Why the neighbors are just more strangers

I took a poll recently.

This poll consisted of 10 friends that I separately asked one simple question. The question was:

What is your neighbor’s name?

Seems like a fairly simple and straightforward question. If you live right next to someone, you should probably know their name, right? Well turns out only 4 out of the 10 people I asked knew their neighbor’s name, and out of those 4, none were well acquainted.

Now, this is a small sample but I’ll go ahead and surmise this data on a larger scale. House, apartment, townhome,  or otherwise, the majority of people do not know their neighbor.

Isn’t that sad?

We spend our lives, or chunks of it at least, living mere steps from people we don’t even know. It’s almost as if we are blind to them, our existences kept separate due to our smug attitudes — only to our determent though. I believe neighbors can have so much to offer each other. The truth is most of us don’t know our neighbors, and that makes them strangers.

The accident

About a year ago, there was a student at my school who died in a car accident just miles from campus. It happened in the middle of the night, but everybody found out about it the morning after. I’ll never forget the feeling I had. I walked past this guy every single day on my way to class and I never said a word to him. We had mutual friends and would see each other often but I never spoke to him. I found out later how great of a guy he was and it seems I would definitely have benefited from knowing him, but I never got out of my comfort zone enough to strike up a conversation. The morning before the accident I walked past him and didn’t even bother to say hi. I didn’t know it then but that encounter was my last chance to get to know him. To maybe learn something from him, or just be a friend.

Now, this doesn’t bother me because the guy was lonely or needed a friend or had some kind of issue. In fact, he was actually well liked by many people and had no problem being social. What really bothers me is the commonality of the situation. He isn’t the only person I walk straight by on my way to class with a nod and a half-smile. That’s the kind of relationship I have with many people, and it’s nearly worthless.

What’s your excuse?

Of course, it’s good to be polite and smile at someone walking by. I don’t always have time to talk because often times I need to get where I’m going quickly. But what about when I’m standing in line for coffee or waiting outside the classroom for the professor. What’s my excuse then?

 

Often times my excuse is introversion. I’m a shy introvert so I’m not going to speak to you unless you speak to me, and even then it will be short and shallow.

 

What a lame excuse.

Imagine there’s a person sitting alone at the picnic table next to yours. You look over and see that their hair is on fire but they don’t notice. 9 out of 10 people would probably do something in this situation. Why? Because it’s serious. His hair is on fire and he will get hurt unless you do something.

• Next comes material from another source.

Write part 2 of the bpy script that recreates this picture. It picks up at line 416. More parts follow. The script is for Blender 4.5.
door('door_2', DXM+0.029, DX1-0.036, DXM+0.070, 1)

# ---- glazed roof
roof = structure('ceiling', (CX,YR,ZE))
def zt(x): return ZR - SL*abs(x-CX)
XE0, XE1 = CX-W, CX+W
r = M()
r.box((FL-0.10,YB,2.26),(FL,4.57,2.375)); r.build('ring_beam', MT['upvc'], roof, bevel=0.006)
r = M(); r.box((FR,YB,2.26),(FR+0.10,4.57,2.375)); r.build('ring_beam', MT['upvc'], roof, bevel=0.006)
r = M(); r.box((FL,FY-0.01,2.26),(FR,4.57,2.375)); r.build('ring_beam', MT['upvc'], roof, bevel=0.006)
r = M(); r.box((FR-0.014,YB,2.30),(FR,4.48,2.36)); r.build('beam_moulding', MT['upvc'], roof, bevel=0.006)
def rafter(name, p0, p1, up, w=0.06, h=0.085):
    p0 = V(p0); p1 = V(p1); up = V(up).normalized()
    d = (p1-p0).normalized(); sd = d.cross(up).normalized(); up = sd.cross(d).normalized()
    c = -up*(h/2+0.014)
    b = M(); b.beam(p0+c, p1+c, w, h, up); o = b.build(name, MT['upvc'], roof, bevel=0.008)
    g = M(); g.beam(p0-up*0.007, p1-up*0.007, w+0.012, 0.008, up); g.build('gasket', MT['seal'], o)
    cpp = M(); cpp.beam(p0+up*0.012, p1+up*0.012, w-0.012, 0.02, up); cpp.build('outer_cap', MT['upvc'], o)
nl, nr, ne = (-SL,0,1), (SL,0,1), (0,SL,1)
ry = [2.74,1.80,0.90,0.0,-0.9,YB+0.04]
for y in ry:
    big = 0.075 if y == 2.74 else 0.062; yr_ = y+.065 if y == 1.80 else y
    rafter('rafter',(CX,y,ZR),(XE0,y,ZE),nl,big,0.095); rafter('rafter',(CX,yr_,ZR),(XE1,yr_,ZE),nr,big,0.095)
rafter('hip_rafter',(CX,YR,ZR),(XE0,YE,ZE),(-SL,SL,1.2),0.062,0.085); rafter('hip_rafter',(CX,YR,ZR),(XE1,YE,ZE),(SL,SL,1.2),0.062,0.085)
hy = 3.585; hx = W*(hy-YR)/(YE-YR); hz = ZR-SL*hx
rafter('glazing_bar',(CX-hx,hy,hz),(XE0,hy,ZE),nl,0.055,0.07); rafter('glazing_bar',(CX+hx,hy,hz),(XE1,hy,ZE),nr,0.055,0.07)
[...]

Now I’m not trying to say a stranger will be physically or emotionally hurt if you don’t speak to them, but I think we should have this mindset. Their existence is important and their well-being is serious. It is simply not enough to say hello to our neighbors in passing. We should speak to them as often as we see them because the fact is, one day they won’t be our neighbors anymore. Besides what are we losing out on by avoiding a conversation with someone? Obviously, not everyone you speak to will be your favorite person; it might even be the worst conversation ever — but don’t assume that. There is quite possibly something to gain from a relationship with the person standing next to you in line or sitting next to you at the bus station. It may be something as small as a bit of knowledge exchanged.

 

 

But I think there’s something greater to be gained here — a very specific kind of joy I find every time I give careful thought to the wellbeing of a stranger. That’s because we are meant for that kind of connection. Whether we like them or not, or whether it’s easy or not, there is a joy to be had.

So don’t speak to them in hopes of some business connection, although that is a possibility, but instead for the pure joy of loving your neighbor.

And don’t give up after the first try. Really getting to know someone takes persistence.

 

Why are we passing up opportunities to be a friend to those we meet? Are we just so complacent with our lives that we can’t even imagine an improvement? This is one area I need to do better in. I can’t see the benefit of a future relationship because I’m completely content with the friends I have now. Obviously, there’s nothing wrong with being content with your friendships, but if it comes to a point where you decline meeting new people, it means you are finding your identity in friends —  and that’s never a good thing.  If you’re working on this as I am, I encourage you to take a step out.

Meet your neighbor. Say hi. You could be surprised.

And don’t worry about being the most eloquent of characters either. All you need is the right attitude and some motivation.